Stored data:

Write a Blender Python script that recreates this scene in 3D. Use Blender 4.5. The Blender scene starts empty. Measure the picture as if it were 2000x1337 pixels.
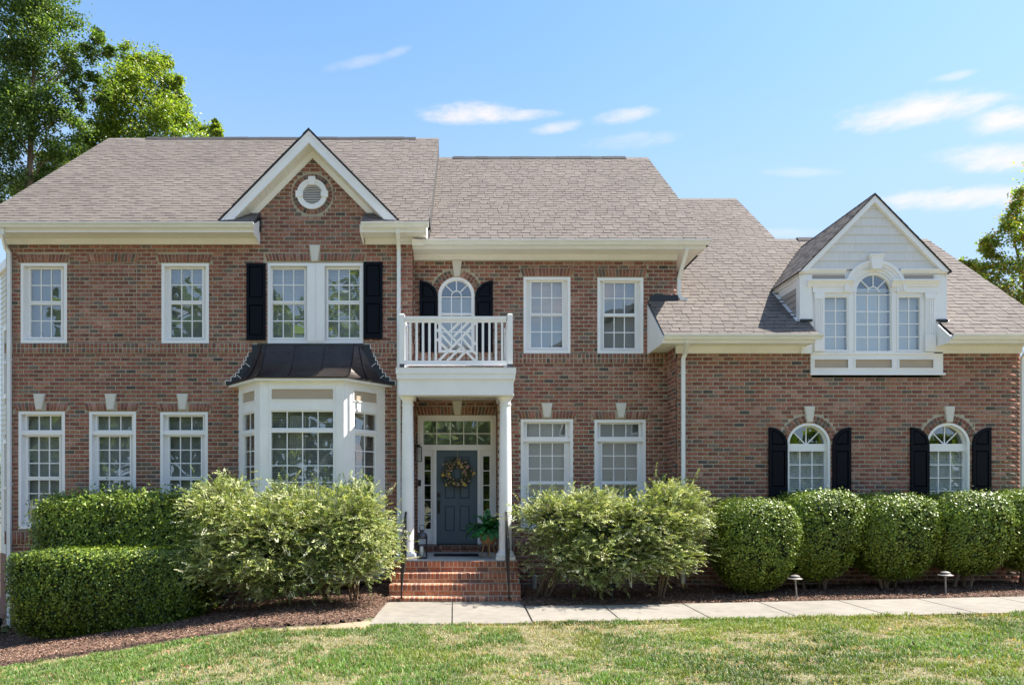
import bpy, bmesh, math, random
import numpy as np
from mathutils import Vector, Matrix

# ------------------------------------------------------------------ camera, sky, sun, exposure
SC = bpy.context.scene
COL = SC.collection
rad = math.radians
EYE = 1.97                    # camera height above the landing, metres
DA = 13.785                   # camera to the main brick wall (that wall is y = 0)
FPX = 1333.33

cam_d = bpy.data.cameras.new("camera")
cam_d.sensor_width = 36.0
cam_d.lens = 24.0
cam_d.shift_x = 0.045
cam_d.shift_y = 0.1443
cam_d.clip_end = 2000
cam = bpy.data.objects.new("camera", cam_d)
cam.location = (0, -DA, EYE)
cam.rotation_euler = (rad(90), 0, 0)
COL.objects.link(cam)
SC.camera = cam

SUN_EL, SUN_AZ = 53.0, 7.0    # azimuth measured from +x towards +y (behind the front wall)
sun_dir = Vector((math.cos(rad(SUN_EL)) * math.cos(rad(SUN_AZ)), math.cos(rad(SUN_EL)) * math.sin(rad(SUN_AZ)), math.sin(rad(SUN_EL))))
sd = bpy.data.lights.new("sun", 'SUN')
sd.energy = 4.1
sd.angle = rad(0.55)
sd.color = (1.0, 0.95, 0.87)
sun = bpy.data.objects.new("sun", sd)
sun.rotation_euler = sun_dir.to_track_quat('Z', 'Y').to_euler()
sun.location = (20, 5, 30)
COL.objects.link(sun)

world = bpy.data.worlds.new("World")
SC.world = world
world.use_nodes = True
wn = world.node_tree
for n in list(wn.nodes):
    wn.nodes.remove(n)
def wnode(t, **k):
    n = wn.nodes.new(t)
    for a, b in k.items():
        setattr(n, a, b)
    return n
def wmath(op, a, b=None, c=None):
    n = wnode('ShaderNodeMath', operation=op)
    for i, s in enumerate((a, b, c)):
        if s is None: continue
        if isinstance(s, (int, float)): n.inputs[i].default_value = s
        else: wn.links.new(s, n.inputs[i])
    return n.outputs[0]
wout = wnode('ShaderNodeOutputWorld')
wbg = wnode('ShaderNodeBackground')
SKY_STRENGTH = 0.11
wbg.inputs['Strength'].default_value = SKY_STRENGTH
sky = wnode('ShaderNodeTexSky', sky_type='NISHITA')
sky.sun_disc = False
sky.sun_elevation = rad(SUN_EL)
sky.sun_rotation = rad(90 - SUN_AZ)
sky.altitude = 100
sky.air_density = 1.0
sky.dust_density = 0.6
sky.ozone_density = 1.6
wtc = wnode('ShaderNodeTexCoord')
wsep = wnode('ShaderNodeSeparateXYZ')
wn.links.new(wtc.outputs['Generated'], wsep.inputs[0])
# fair-weather clouds: small flat banks given by compass bearing and height above the horizon,
# broken up by noise; the rest of the sky carries the same kind of wisps
ysafe = wmath('MAXIMUM', wsep.outputs['Y'], 0.05)
cu = wmath('DIVIDE', wsep.outputs['X'], ysafe)
cv = wmath('DIVIDE', wsep.outputs['Z'], ysafe)
wmap = wnode('ShaderNodeMapping')
wmap.inputs['Scale'].default_value = (9, 9, 26)
wn.links.new(wtc.outputs['Generated'], wmap.inputs[0])
wnoi = wnode('ShaderNodeTexNoise')
wnoi.inputs['Scale'].default_value = 2.8
wnoi.inputs['Detail'].default_value = 10
wnoi.inputs['Roughness'].default_value = 0.64
wn.links.new(wmap.outputs[0], wnoi.inputs['Vector'])
nz = wmath('SUBTRACT', wnoi.outputs['Fac'], 0.5)
CLOUDS = [  # bearing tangent, elevation tangent, half width, half height, tilt, density
    (0.012, 0.552, 0.066, 0.0125, 0.00, 1.0), (0.085, 0.549, 0.045, 0.007, 0.04, .8), (0.132, 0.531, 0.034, 0.0075, 0.15, .7),
    (0.237, 0.548, 0.042, 0.0085, 0.14, .85), (0.245, 0.512, 0.06, 0.009, 0.1, .35), (-0.152, 0.628, 0.045, 0.007, 0.18, .28),
    (-0.105, 0.640, 0.02, 0.006, 0.3, .3), (0.665, 0.556, 0.105, 0.019, 0.14, 1.0), (0.62, 0.546, 0.05, 0.012, 0.1, .8), (0.745, 0.574, 0.06, 0.007, 0.02, .7),
    (0.792, 0.542, 0.055, 0.016, 0.10, 1.0), (0.79, 0.487, 0.088, 0.0155, 0.04, 1.0), (0.72, 0.428, 0.11, 0.0135, 0.05, .95), (0.84, 0.425, 0.08, 0.013, 0.02, .9),
    (0.714, 0.606, 0.03, 0.005, 0.2, .5), (0.49, 0.465, 0.05, 0.006, 0.0, .35), (0.47, 0.377, 0.06, 0.006, 0.0, .3),
]
tot = None
for (u0, v0, a, b, tilt, den) in CLOUDS:
    du = wmath('SUBTRACT', cu, u0)
    dv = wmath('SUBTRACT', wmath('SUBTRACT', cv, v0), wmath('MULTIPLY', du, tilt))
    ex = wmath('DIVIDE', du, a * 1.06)
    # flat undersides: clouds reach less far down than up
    dvn = wmath('DIVIDE', dv, b * 1.22)
    r2 = wmath('ADD', wmath('MULTIPLY', ex, ex), wmath('MULTIPLY', dvn, dvn))
    e = wmath('SUBTRACT', 1.0, r2)
    e = wmath('ADD', e, wmath('MULTIPLY', nz, 3.4))
    m = wnode('ShaderNodeMapRange', interpolation_type='SMOOTHSTEP')
    m.inputs['From Min'].default_value = -0.75
    m.inputs['From Max'].default_value = 1.9
    m.inputs['To Max'].default_value = den
    wn.links.new(e, m.inputs['Value'])
    gate = wmath('LESS_THAN', r2, 5.0)
    c = wmath('MULTIPLY', m.outputs[0], gate)
    tot = c if tot is None else wmath('MAXIMUM', tot, c)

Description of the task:
Extract lines where the string "scene" occurs.

Expected output:
Write a Blender Python script that recreates this scene in 3D. Use Blender 4.5. The Blender scene starts empty. Measure the picture as if it were 2000x1337 pixels.
SC = bpy.context.scene